Australian super fund Australian Ethical Investment has reportedly sold its stake in Marsh & McLennan Companies as a result of its subsidiary Marsh’s involvement with the controversial Adani coal mine in central Queensland. The super fund’s Head of Ethics Research, Stuart Palmer, is quoted in the Australian press as saying “Marsh has subsequently failed to provide a clear public commitment not to provide services to support projects of this type in the future”. Australian Ethical has also decided to drop JLT, which was acquired by Marsh last April, as its broker. 

Norway’s Grieg Seafood has issued €94m in green bonds with a novel proviso that US food giant Cargill, including its subsidiary Cargill Aqua Nutrition, be excluded from the use of proceeds until it has “significantly reduced their soy-related deforestation risk in Brazil”. The oversubscribed bond, which was issued last month, carries a quarterly coupon of 3.4 percentage points over three-month interbank rates. DNB Markets and Nordea acted as joint bookrunners and Green Bond Advisors for the bond issue, which has a maturity date of June 2025. CICERO, which provided the second opinion on the issuance, gave it a medium green rating. 

The central banking group, Network for Greening the Financial System, will release two publications on financial risk from climate and the environment later this year, according to comments by green finance heavyweight Dr Ma Jun during a London Climate Action Week discussion last Thursday. Dr Ma, who chairs the NGFS’ supervision workstream, said the reports would provide case studies on models and methodologies to allow banks, asset managers, and insurers to quantify future climate and environmental credit and market risk.

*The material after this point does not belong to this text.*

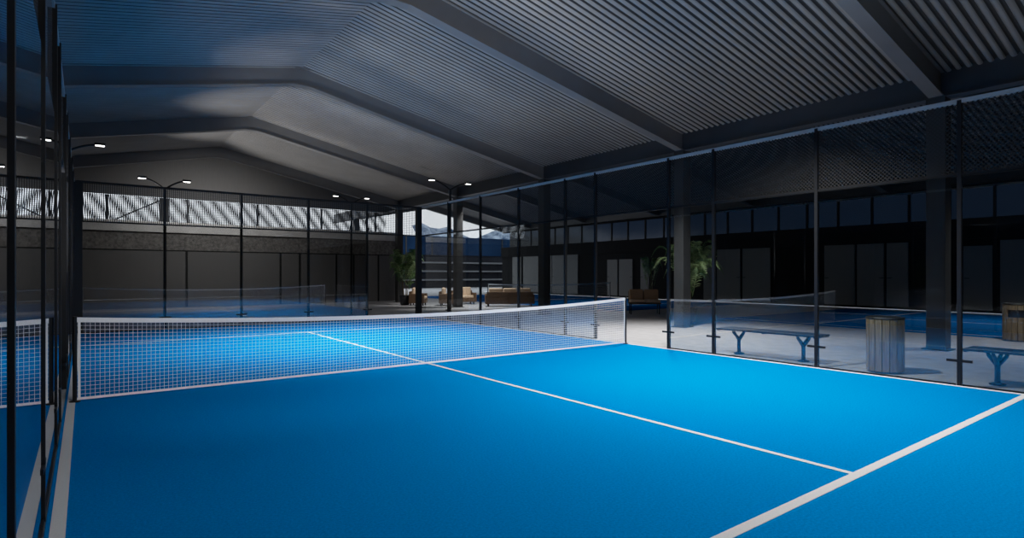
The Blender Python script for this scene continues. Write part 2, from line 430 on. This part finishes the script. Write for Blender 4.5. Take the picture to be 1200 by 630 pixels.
# ------------------------------------------------------------------ court lamps
def court_lamp(loc, h, span, label):
    t = thing('court_lamp', label, 'lamp', loc, 0, 'twin headed court lamps')
    MB().tube([(0,0,0),(0,0,h-.25)], .04, 10).lathe([(.09,0),(.09,.015),(.05,.03)], 12).build('pole', M['post'], t, smooth=False)
    for s in (-1, 1):
        pts = []
        for i in range(11):
            f = i/10
            pts.append((s*span*.5*f, 0, h-.28 + .28*math.sin(f*PI*.5)))
        MB().tube(pts, .026, 8).build('arm', M['post'], t)
        hd = MB().rbox(s*span*.5-.11, s*span*.5+.11, -.07, .07, h-.015, h+.045, .015).build('lamp_head', M['post'], t)
        MB().box(s*span*.5-.09, s*span*.5+.09, -.055, .055, h-.024, h-.014).build('lens', M['lamp'], hd)
    return t
court_lamp((-3.03, GY+.3, 0), 4.34, 1.12, 'twin headed lamp on a tall pole behind the far glass, left of centre')
court_lamp((5.3, 8.35, 0), 4.80, 1.45, 'twin headed lamp on a tall pole at the far end of the right fence')
court_lamp((3.5, 12.9, 0), 4.62, 1.25, 'twin headed lamp farthest away, beyond the far right corner')
court_lamp((-5.33, 8.2, 0), 4.72, 1.45, 'twin headed lamp peeking over the left fence, only one arm clear')

# ------------------------------------------------------------------ benches
def bench(loc, L, label, holes):
    t = thing('bench', label, 'bench', loc, 0, 'metal benches outside the right fence')
    mb = MB()
    for k in range(4):
        x = -.21 + k*.14
        mb.rbox(x-.055, x+.055, -L/2, L/2, .47, .505, .012)
    for y in (-L/2+.03, 0, L/2-.03): mb.box(-.25, .25, y-.02, y+.02, .455, .472)
    mb.build('seat', M['bench'], t)
    for y in (-L*.325, L*.325):
        lg = MB()
        lg.tube([(0,y,0),(0,y,.08),(0,y,.24),(0,y,.31)], [.040,.034,.034,.042], 10)
        for s in (-1, 1):
            lg.tube([(0,y,.28),(0,y+s*.05,.34),(0,y+s*.10,.41),(0,y+s*.115,.462)], [.036,.030,.026,.024], 8)
            lg.tube([(0,y,.29),(s*.09,y,.36),(s*.19,y,.43),(s*.21,y,.462)], [.034,.028,.024,.022], 8)
        lg.lathe([(.10,0),(.10,.012),(.045,.03)], 14, 0, y)
        lg.build('leg', M['bench'], t, smooth=False)
    return t
bench((5.62, -3.09, 0), 1.98, 'long dark blue metal bench behind the right glass, left of the wooden bin', False)
bench((5.64, -7.15, 0), 1.98, 'dark blue metal bench behind the glass at the right edge of the photo', False)

# ------------------------------------------------------------------ litter bins
def litter_bin(loc, rz, label):
    t = thing('litter_bin', label, 'bin', loc, rz, 'wood slatted litter bins')
    R, Hh, n = .265, .87, 16
    MB().lathe([(R-.035,0),(R-.035,Hh-.05)], 24).build('liner', M['binblack'], t)
    mb = MB()
    for k in range(n):
        a = 2*PI*(k+.5)/n; w = 2*PI*R/n*.5-.006
        ca, sa = math.cos(a), math.sin(a)
        def P(r, u, z): return (r*ca - u*sa, r*sa + u*ca, z)
        segs = [(.02, Hh)]
        if k in (0, n-1, 1, n-2) : segs = [(.02, Hh-.31), (Hh-.13, Hh)]
        for z0, z1 in segs:
            mb.add([P(R-.03,-w,z0),P(R-.03,w,z0),P(R,w,z0),P(R,-w,z0),P(R-.03,-w,z1),P(R-.03,w,z1),P(R,w,z1),P(R,-w,z1)],
                   [(0,3,2,1),(4,5,6,7),(0,1,5,4),(1,2,6,5),(2,3,7,6),(3,0,4,7)])
    mb.build('slat_panel', M['wood'], t)
    MB().lathe([(R+.006,Hh-.015),(R+.01,Hh),(R+.0,Hh+.022),(R-.05,Hh+.03)], 28).build('rim', M['binblack'], t)
    op = MB()
    a0 = .68
    pts = [(-a0 + 2*a0*i/8) for i in range(9)]
    vs = [((R-.028)*math.cos(a), (R-.028)*math.sin(a), z) for z in (Hh-.31, Hh-.13) for a in pts]
    op.add(vs, [(i, i+1, 9+i+1, 9+i) for i in range(8)])
    op.build('opening', M['black'], t)
    return t
litter_bin((5.61, -5.07, 0), 0.2, 'round wood slatted bin close behind the right glass, opening turned away')
litter_bin((13.0, -5.15, 0), PI+.27, 'round wood slatted bin with square black opening at the right edge of the photo')

# ------------------------------------------------------------------ palms
def palm(loc, H, spread, nf, label, seed, light=.5):
    rnd = random.Random(seed)
    t = thing('potted_palm', label, 'plant', loc, rnd.random()*6, 'potted palms')
    ph = .5
    pot = MB().lathe([(.20,0),(.24,.04),(.29,ph-.05),(.30,ph),(.26,ph),(.25,ph-.05)], 20).build('pot', M['pot'], t)
    MB().lathe([(.255,ph-.06),(.255,ph-.045)], 18).build('soil', M['soil'], pot)
    tips = []
    for k in range(5):
        a = 2*PI*k/5 + rnd.random(); r = .06 + .05*rnd.random()
        hh = ph + (H-ph)*(.35 + .4*rnd.random())
        p = [(r*math.cos(a), r*math.sin(a), ph-.06), (r*1.6*math.cos(a), r*1.6*math.sin(a), (ph+hh)/2), (r*2.4*math.cos(a), r*2.4*math.sin(a), hh)]
        MB().tube(p, [.022,.018,.012], 7).build('stem', M['stem'], t)
        tips.append(Vector(p[2]))
    def fronds(n, mat):
        mb = MB()
        for i in range(n):
            b = tips[i % len(tips)].copy()
            b.z -= rnd.random()*.75*(b.z-ph)
            az = rnd.random()*2*PI
            L = spread*(.75+.5*rnd.random()); rise = (H-b.z)*(.5+.6*rnd.random())
            d = Vector((math.cos(az), math.sin(az), 0)); sd = Vector((-d.y, d.x, 0))
            path = []
            for q in range(15):
                f = q/14
                path.append(b + d*L*(f**.9) + Vector((0,0,1))*(rise*math.sin(f*PI*.62) - .55*spread*f**2.6))
            mb.tube(path, [.010*(1-q/16) for q in range(15)], 4)
            for q in range(2, 15):
                f = q/14; p = path[q]; fw = (path[q]-path[q-1]).normalized()
                ll = .42*spread*math.sin(PI*min(1, .12+.85*f))**.7*.75
                for s in (-1, 1):
                    for o in (0, .5):
                        pp = p - fw*(path[q]-path[q-1]).length*o
                        e = pp + (sd*s*.8 + fw*.65 + Vector((0,0,-.25-.3*rnd.random()))).normalized()*ll
                        mid = (pp+e)/2 + Vector((0,0,.03))
                        wv = fw*.017
                        mb.add([pp-wv*.4, mid-wv, e, mid+wv, pp+wv*.4], [(0,1,3,4),(1,2,3)])
        return mb.build('fronds', mat, t, fix=False)
    n1 = int(nf*(1-light))
    fronds(n1, M['leaf']); fronds(nf-n1, M['leaf2'])
    return t
palm((10.85, 2.62, 0), 2.75, .85, 44, 'tall feathery palm behind the grey column right of the net', 3, .6)
palm((8.45, 18.3, 0), 2.95, .8, 44, 'green palm in a black pot at the far corner beside the lounge', 5, .35)
palm((22.9, 14.2, 0), 2.7, .6, 18, 'dim dark palm standing by the doors deep in the right bay', 9, .3)

# ------------------------------------------------------------------ lounge seats
def lounge(loc, rz, w, label, name='lounge_sofa', cat='sofa', seats=2, arms=True, back=.8):
    t = thing(name, label, cat, loc, rz)
    d = .8
    mb = MB().rbox(-w/2, w/2, -d/2, d/2, .12, .34, .03)
    mb.build('base_frame', M['wicker'], t)
    MB().rbox(-w/2, w/2, d/2-.14, d/2, .30, back-.08, .03).build('back_frame', M['wicker'], t)
    if arms:
        for s in (-1, 1):
            MB().rbox(s*w/2-.07, s*w/2+.07, -d/2, d/2, .12, .60, .03).build('armrest', M['wicker'], t)
    for s in (-1, 1):
        for q in (-1, 1):
            MB().box(s*(w/2-.09)-.03, s*(w/2-.09)+.03, q*(d/2-.09)-.03, q*(d/2-.09)+.03, 0, .14).build('leg', M['post'], t)
    iw = (w-.18)/seats
    for k in range(seats):
        x = -w/2+.09+iw*k
        MB().rbox(x+.01, x+iw-.01, -d/2-.02, d/2-.14, .33, .47, .045).build('seat_cushion', M['cushion'], t)
        MB().rbox(x+.02, x+iw-.02, d/2-.30, d/2-.12, .45, back+.10, .06).build('back_cushion', M['cushion'], t)
    return t
lounge((12.1, 14.1, 0), PI-.55, 2.3, 'long brown wicker sofa with beige cushions seen over the net, back turned', seats=3)
lounge((9.95, 16.5, 0), .95, .9, 'beige cushioned wicker armchair right of the black corner post', 'lounge_armchair', 'armchair', 1)
lounge((8.85, 17.6, 0), .9, .85, 'beige cushioned wicker armchair left of the black corner post', 'lounge_armchair', 'armchair', 1)
lounge((11.35, 17.3, 0), -.3, 1.2, 'low pale seated wicker armchair just left of the long brown sofa', 'lounge_armchair', 'armchair', 1)
# bench-like sofa right of the net
t = thing('lounge_bench', 'brown cushioned seat on thin dark legs just right of the net end', 'bench', (13.05, 6.3, 0), -.72)
MB().rbox(-.62, .62, -.3, .3, .40, .47, .02).build('seat_frame', M['wicker'], t)
for s in (-1, 1):
    for q in (-1, 1):
        MB().tube([(s*.55, q*.24, 0), (s*.55, q*.24, .41)], .022, 8).build('leg', M['post'], t)
    MB().rbox(s*.3-.29, s*.3+.29, -.31, .2, .465, .58, .04).build('seat_cushion', M['cushion'], t)
    MB().rbox(s*.3-.28, s*.3+.28, .16, .3, .52, .98, .05).build('back_cushion', M['cushion2'], t)
MB().rbox(-.6, .6, .27, .33, .44, .9, .02).build('back_frame', M['wicker'], t)

# ------------------------------------------------------------------ outside
b = thing('office_building', 'distant blue glass building with pale balcony bands outside the far opening', 'building', (24, 62, 0))
MB().box(4, 48, 0, 10, 4.3, 6.9).build('glass_storey', M['facadeblue'], b)
MB().box(4, 48, .2, 10, -.3, 4.3).build('lower_storeys', M['facadegrey'], b)
for z in (.7, 1.9, 3.1):
    MB().box(4, 48, -.6, .2, z, z+.22).build('balcony_band', M['band'], b)
for x in range(6, 48, 4):
    MB().box(x-.08, x+.08, -.1, 0, 4.3, 6.9).build('mullion', M['black'], b)
mb = MB(); n = 60; rnd = random.Random(2)
hs = [10.2 + 1.3*math.sin(i*.7) + rnd.random()*1.6 for i in range(n)]
for i in range(n):
    x = 50 + i*2.2
    mb.v += [(x, 92, -.3), (x, 95, hs[i]*.62), (x, 100, hs[i])]
for i in range(n-1):
    for q in range(2):
        mb.f.append((i*3+q, (i+1)*3+q, (i+1)*3+q+1, i*3+q+1))
struct(mb, 'mountain', M['snow'], 'blue hazy mountain ridge with snow patches far outside', 'mountain', fix=False)
struct(MB().box(-60, 140, 46, 92, -.4, -.35), 'ground', M['concrete'], 'open ground outside the hall', 'ground')

# ------------------------------------------------------------------ light
w = bpy.data.worlds.new('World'); sc.world = w; w.use_nodes = True
nt = w.node_tree; nt.nodes.clear()
wo = nt.nodes.new('ShaderNodeOutputWorld'); bg = nt.nodes.new('ShaderNodeBackground')
bg.inputs[0].default_value = (.86, .93, 1, 1); bg.inputs[1].default_value = 1.7
nt.links.new(bg.outputs[0], wo.inputs[0])

def spot(loc, aim, watts, ang, blend, size, col=(1, .985, .96)):  # used for the court pools and for added fills, all without fixtures
    l = bpy.data.lights.new('court_and_fill_spot', 'SPOT'); l.energy = watts; l.spot_size = math.radians(ang); l.spot_blend = blend
    l.shadow_soft_size = size; l.color = col
    o = bpy.data.objects.new('court_and_fill_spot', l); COL.objects.link(o); o.location = loc
    o.rotation_euler = (Vector(aim)-Vector(loc)).to_track_quat('-Z', 'Y').to_euler()
    return o
spot((2.7, -3.7, 5.3), (2.7, -3.9, 0), 2750, 116, 1, .12)
spot((-2.2, -5.0, 5.6), (-2.2, -5.2, 0), 150, 140, 1, .3)  # added fill lifting the near left floor, no lamp there
spot((.3, -10.5, 5.4), (.3, -6, 0), 980, 130, 1, .3)  # added fill from the rear for the near floor and net front
spot((.4, 4.2, 5.4), (.4, 4.5, 0), 4600, 108, 1, .12)
spot((7.5, 1.0, 5.3), (7.5, .6, 0), 2600, 105, 1, .15)  # added spot brightening the walkway paving, no fixture
spot((10.2, 14.6, 5.0), (10.6, 15.8, 0), 1900, 100, 1, .15)  # added to brighten the lounge seats
spot((0, 17.5, 5.0), (0, 22.7, 2.2), 900, 130, 1, .15)  # added wash on the far wall, no lamp there
spot((11.0, -6.2, 5.2), (11.3, -6, 0), 700, 90, 1, .15)  # added to lighten the farther bin and the paving around it
spot((18.4, -4, 5.2), (18.4, -4, 0), 600, 120, 1, .15)  # added so the neighbour court surface reads blue
spot((18.4, 14, 5.0), (18.4, 14, 0), 350, 95, 1, .15)  # added weak fill over the far court
spot((-3.6, -6.5, 4.7), (-2.6, 0, 1.0), 520, 58, 1, .1)  # added to whiten the left part of the net tape
spot((3.0, -8.5, 4.9), (2.6, 0, 1.0), 700, 58, 1, .1)  # added to whiten the right part of the net
# added unseen uplights along the left, brightening the far roof slope
for y in (-9, -4, 1, 6, 11, 16):
    e = math.radians(33)
    spot((-8.2, y, .4), (-8.2 + 10*math.cos(e), y+1.2, .4 + 10*math.sin(e)), 5000, 35, .7, .2, (1, .985, .97))
spot((-5.5, -13.6, .6), (-1.5, -1.5, 6.9), 2600, 42, 1, .2, (1, .98, .95))  # added unseen uplight behind the camera, brightens ceiling and rafters

# ------------------------------------------------------------------ camera
cam = bpy.data.cameras.new('camera'); co = bpy.data.objects.new('camera', cam); COL.objects.link(co)
cam.sensor_width = 36; cam.lens = 673.04*36/1200; cam.shift_y = 6.16/1200; cam.clip_start = .02; cam.clip_end = 500
co.location = (-4.9007, -8.9683, 1.5853); co.rotation_euler = (PI/2, 0, -.63955)
sc.camera = co

sc.view_settings.view_transform = 'Standard'
sc.view_settings.look = 'None'
sc.view_settings.exposure = 0
sc.view_settings.use_curve_mapping = True
cm = sc.view_settings.curve_mapping
cm.use_clip = False
W = 4.0
cm.white_level = (W, W, W)
cv = cm.curves[3]
pts = [(0, 0), (.1, .1), (.3, .28), (.6, .50), (1.0, .70), (2.0, .90), (4.0, 1.0)]
cv.points[0].location = (0, 0); cv.points[1].location = (1, 1)
for a, b_ in pts[1:-1]: cv.points.new(a/W, b_)
cm.update()
sc.cycles.max_bounces = 10; sc.cycles.diffuse_bounces = 4; sc.cycles.glossy_bounces = 6
sc.cycles.transparent_max_bounces = 40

Dr Ma also spoke of the need for green financial incentives. “So far our pricing system is not really working. We need incentives to drive more funds to green, even if they’re not very profitable at this moment.” He said examples could include subsidising interest payments for green loans, or changing risk weightings for clean assets.

Last week, the UK government and the Green Finance Institute launched the first Green Finance Education Charter – a commitment for financial professional bodies to integrate green finance and sustainability into their core curricula, new qualifications, and the continued professional development of their members. Among the 12 initial signatories to the statement are the CFA Society and the respective institutes for chartered banking, insurance, and securities and investment. Plans for the education Charter were originally announced in the UK’s Green Finance Strategy, released last year. 

A group of mayors and local leaders in the UK have called for a Net Zero Development Bank to be established. The organisation, called UK100, said such an institution should be a single gateway for all government financing for the net-zero transition, replace lost funding from the EU, and kickstart local energy schemes which are at too early a stage to be attractive to private finance. UK100 Director Polly Billington also leads the secretariat of the All-Party Parliamentary Group on Sustainable Finance.

There is a “stark disconnect” between the high-profile climate pledges by governments and the “the current state of clean energy technology”, according to the latest report by the International Energy Agency (IEA). The intergovernmental body states in Clean Energy Innovation that “without a major acceleration in clean energy innovation, net-zero emissions targets will not be achievable”.